- Short problem
Retype each line of the listing below, from the first through the one holding "px_poly(o + i[::-1])", with no other lines.

- Given information
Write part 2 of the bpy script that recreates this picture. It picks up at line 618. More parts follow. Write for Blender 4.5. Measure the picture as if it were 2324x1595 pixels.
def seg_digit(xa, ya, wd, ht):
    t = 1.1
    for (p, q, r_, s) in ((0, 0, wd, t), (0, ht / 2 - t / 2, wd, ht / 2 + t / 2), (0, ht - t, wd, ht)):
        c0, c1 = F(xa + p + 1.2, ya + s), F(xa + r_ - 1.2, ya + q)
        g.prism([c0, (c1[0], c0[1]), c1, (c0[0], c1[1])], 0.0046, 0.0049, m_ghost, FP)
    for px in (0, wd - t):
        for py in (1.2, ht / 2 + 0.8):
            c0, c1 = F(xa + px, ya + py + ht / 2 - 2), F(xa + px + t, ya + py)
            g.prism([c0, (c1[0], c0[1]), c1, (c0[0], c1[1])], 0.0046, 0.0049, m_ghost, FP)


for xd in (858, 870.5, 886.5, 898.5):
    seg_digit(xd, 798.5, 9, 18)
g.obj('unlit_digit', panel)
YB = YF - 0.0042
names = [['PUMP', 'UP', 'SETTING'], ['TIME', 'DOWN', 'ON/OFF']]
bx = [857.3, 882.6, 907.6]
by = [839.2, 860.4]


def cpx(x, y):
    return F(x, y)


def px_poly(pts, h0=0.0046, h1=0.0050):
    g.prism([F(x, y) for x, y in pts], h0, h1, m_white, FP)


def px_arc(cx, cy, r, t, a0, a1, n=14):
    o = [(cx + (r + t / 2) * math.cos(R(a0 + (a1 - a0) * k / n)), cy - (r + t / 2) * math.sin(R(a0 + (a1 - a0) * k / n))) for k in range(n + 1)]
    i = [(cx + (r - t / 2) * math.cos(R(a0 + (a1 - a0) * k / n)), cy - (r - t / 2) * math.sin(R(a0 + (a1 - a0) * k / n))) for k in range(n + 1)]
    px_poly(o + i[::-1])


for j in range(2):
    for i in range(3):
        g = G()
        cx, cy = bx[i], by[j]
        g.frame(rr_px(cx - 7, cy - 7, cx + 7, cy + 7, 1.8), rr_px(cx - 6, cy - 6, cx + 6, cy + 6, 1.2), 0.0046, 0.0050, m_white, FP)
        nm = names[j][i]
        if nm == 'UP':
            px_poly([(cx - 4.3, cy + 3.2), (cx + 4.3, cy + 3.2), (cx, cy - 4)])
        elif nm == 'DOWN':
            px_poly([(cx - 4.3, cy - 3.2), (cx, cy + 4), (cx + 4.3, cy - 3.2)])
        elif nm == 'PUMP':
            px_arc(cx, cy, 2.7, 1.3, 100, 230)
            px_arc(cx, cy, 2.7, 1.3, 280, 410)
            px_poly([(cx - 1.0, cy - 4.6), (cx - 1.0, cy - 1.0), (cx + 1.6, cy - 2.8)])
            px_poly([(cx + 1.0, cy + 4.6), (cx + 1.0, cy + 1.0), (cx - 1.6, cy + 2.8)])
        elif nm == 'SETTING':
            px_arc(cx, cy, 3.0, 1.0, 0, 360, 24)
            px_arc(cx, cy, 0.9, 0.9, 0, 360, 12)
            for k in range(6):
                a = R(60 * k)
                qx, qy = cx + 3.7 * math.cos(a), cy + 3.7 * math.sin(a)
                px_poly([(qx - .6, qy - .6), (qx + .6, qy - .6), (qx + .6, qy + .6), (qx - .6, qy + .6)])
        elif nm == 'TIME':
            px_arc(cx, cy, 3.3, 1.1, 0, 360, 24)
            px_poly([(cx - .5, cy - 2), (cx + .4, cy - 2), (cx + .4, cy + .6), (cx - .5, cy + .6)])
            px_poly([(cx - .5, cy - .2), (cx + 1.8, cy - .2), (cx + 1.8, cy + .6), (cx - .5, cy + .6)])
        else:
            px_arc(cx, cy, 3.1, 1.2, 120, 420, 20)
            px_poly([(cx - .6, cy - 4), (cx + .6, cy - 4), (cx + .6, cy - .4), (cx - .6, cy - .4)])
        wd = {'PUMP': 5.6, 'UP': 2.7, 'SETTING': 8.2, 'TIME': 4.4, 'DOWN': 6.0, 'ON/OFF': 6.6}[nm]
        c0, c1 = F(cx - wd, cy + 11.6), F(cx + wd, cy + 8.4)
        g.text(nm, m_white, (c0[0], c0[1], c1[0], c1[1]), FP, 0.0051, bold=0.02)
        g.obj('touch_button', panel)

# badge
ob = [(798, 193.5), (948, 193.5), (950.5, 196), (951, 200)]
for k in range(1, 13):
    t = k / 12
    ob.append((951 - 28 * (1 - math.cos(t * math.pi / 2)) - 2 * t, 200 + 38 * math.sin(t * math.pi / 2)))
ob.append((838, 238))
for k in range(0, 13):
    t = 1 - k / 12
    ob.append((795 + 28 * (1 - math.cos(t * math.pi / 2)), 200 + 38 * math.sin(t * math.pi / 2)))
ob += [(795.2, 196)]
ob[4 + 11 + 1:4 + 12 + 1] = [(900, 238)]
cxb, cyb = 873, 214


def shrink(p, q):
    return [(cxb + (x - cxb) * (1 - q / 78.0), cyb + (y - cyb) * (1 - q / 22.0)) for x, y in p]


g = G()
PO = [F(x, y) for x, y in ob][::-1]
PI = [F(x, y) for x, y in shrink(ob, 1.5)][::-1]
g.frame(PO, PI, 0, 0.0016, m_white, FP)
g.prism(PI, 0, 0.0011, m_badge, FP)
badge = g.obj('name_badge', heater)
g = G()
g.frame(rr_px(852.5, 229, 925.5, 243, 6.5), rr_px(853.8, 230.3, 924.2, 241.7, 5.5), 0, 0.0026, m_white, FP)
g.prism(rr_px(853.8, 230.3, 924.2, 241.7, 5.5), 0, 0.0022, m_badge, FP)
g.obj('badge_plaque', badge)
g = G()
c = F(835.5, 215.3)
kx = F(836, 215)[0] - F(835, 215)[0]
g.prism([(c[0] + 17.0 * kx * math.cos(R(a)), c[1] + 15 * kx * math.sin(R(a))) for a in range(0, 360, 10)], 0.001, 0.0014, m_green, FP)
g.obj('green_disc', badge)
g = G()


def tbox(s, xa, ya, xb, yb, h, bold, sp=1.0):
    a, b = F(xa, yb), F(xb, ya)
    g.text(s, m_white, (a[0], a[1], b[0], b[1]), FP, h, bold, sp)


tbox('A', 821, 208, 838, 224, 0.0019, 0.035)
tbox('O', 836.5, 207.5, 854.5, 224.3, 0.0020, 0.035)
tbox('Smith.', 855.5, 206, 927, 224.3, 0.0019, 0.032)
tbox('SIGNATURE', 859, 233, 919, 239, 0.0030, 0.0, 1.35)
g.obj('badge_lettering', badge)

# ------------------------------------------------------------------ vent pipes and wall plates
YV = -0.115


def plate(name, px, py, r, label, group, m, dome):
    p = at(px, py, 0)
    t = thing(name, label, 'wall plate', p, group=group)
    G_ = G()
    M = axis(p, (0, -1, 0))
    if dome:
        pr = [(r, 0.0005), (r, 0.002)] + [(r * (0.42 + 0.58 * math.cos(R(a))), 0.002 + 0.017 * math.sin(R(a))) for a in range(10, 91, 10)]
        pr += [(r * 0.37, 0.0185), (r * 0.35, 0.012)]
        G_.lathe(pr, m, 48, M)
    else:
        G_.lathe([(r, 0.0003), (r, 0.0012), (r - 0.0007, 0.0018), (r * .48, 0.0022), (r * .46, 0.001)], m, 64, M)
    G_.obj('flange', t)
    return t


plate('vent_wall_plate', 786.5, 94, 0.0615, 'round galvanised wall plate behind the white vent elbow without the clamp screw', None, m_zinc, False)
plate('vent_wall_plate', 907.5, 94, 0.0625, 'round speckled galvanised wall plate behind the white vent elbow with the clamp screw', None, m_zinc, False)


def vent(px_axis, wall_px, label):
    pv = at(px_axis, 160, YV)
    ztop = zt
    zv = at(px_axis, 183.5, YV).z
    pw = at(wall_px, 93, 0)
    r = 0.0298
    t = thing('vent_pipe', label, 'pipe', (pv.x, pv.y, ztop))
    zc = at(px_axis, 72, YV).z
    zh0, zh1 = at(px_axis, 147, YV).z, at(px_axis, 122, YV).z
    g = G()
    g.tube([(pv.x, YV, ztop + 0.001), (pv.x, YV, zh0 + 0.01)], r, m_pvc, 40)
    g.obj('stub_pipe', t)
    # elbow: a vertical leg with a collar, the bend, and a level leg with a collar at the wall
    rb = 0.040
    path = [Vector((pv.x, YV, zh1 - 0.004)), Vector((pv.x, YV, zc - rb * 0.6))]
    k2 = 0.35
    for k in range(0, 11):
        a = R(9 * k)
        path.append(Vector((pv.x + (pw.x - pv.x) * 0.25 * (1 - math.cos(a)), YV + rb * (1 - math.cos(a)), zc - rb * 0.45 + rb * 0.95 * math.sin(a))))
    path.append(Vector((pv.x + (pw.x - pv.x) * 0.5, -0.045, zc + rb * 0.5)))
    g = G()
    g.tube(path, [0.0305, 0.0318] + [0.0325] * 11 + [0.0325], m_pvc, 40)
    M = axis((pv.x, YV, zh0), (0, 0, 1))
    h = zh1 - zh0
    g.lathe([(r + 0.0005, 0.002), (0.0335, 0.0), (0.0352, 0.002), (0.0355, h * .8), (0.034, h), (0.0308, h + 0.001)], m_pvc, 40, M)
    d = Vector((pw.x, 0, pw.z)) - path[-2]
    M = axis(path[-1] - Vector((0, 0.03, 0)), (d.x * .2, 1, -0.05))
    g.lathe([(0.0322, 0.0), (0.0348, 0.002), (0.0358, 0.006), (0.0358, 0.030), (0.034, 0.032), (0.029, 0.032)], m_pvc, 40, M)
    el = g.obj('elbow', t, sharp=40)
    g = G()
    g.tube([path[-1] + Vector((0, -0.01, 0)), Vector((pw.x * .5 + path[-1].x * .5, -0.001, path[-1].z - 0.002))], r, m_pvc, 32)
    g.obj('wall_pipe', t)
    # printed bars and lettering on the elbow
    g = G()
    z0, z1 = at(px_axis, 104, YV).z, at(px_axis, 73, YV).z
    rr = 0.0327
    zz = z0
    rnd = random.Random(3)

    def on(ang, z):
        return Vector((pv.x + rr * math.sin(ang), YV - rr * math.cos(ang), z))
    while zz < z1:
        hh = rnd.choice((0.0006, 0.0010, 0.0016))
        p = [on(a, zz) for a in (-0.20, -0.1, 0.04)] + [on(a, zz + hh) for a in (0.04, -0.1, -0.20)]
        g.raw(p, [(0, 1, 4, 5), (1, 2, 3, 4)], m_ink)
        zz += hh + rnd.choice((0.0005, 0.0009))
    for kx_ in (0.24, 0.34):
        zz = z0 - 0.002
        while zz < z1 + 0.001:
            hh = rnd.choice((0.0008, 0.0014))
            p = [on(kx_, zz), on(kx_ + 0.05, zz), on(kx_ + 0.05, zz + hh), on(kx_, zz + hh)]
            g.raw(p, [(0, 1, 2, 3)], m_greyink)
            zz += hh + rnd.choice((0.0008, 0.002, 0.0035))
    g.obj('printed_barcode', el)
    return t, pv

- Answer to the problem
Write part 2 of the bpy script that recreates this picture. It picks up at line 618. More parts follow. Write for Blender 4.5. Measure the picture as if it were 2324x1595 pixels.
def seg_digit(xa, ya, wd, ht):
    t = 1.1
    for (p, q, r_, s) in ((0, 0, wd, t), (0, ht / 2 - t / 2, wd, ht / 2 + t / 2), (0, ht - t, wd, ht)):
        c0, c1 = F(xa + p + 1.2, ya + s), F(xa + r_ - 1.2, ya + q)
        g.prism([c0, (c1[0], c0[1]), c1, (c0[0], c1[1])], 0.0046, 0.0049, m_ghost, FP)
    for px in (0, wd - t):
        for py in (1.2, ht / 2 + 0.8):
            c0, c1 = F(xa + px, ya + py + ht / 2 - 2), F(xa + px + t, ya + py)
            g.prism([c0, (c1[0], c0[1]), c1, (c0[0], c1[1])], 0.0046, 0.0049, m_ghost, FP)


for xd in (858, 870.5, 886.5, 898.5):
    seg_digit(xd, 798.5, 9, 18)
g.obj('unlit_digit', panel)
YB = YF - 0.0042
names = [['PUMP', 'UP', 'SETTING'], ['TIME', 'DOWN', 'ON/OFF']]
bx = [857.3, 882.6, 907.6]
by = [839.2, 860.4]


def cpx(x, y):
    return F(x, y)


def px_poly(pts, h0=0.0046, h1=0.0050):
    g.prism([F(x, y) for x, y in pts], h0, h1, m_white, FP)


def px_arc(cx, cy, r, t, a0, a1, n=14):
    o = [(cx + (r + t / 2) * math.cos(R(a0 + (a1 - a0) * k / n)), cy - (r + t / 2) * math.sin(R(a0 + (a1 - a0) * k / n))) for k in range(n + 1)]
    i = [(cx + (r - t / 2) * math.cos(R(a0 + (a1 - a0) * k / n)), cy - (r - t / 2) * math.sin(R(a0 + (a1 - a0) * k / n))) for k in range(n + 1)]
    px_poly(o + i[::-1])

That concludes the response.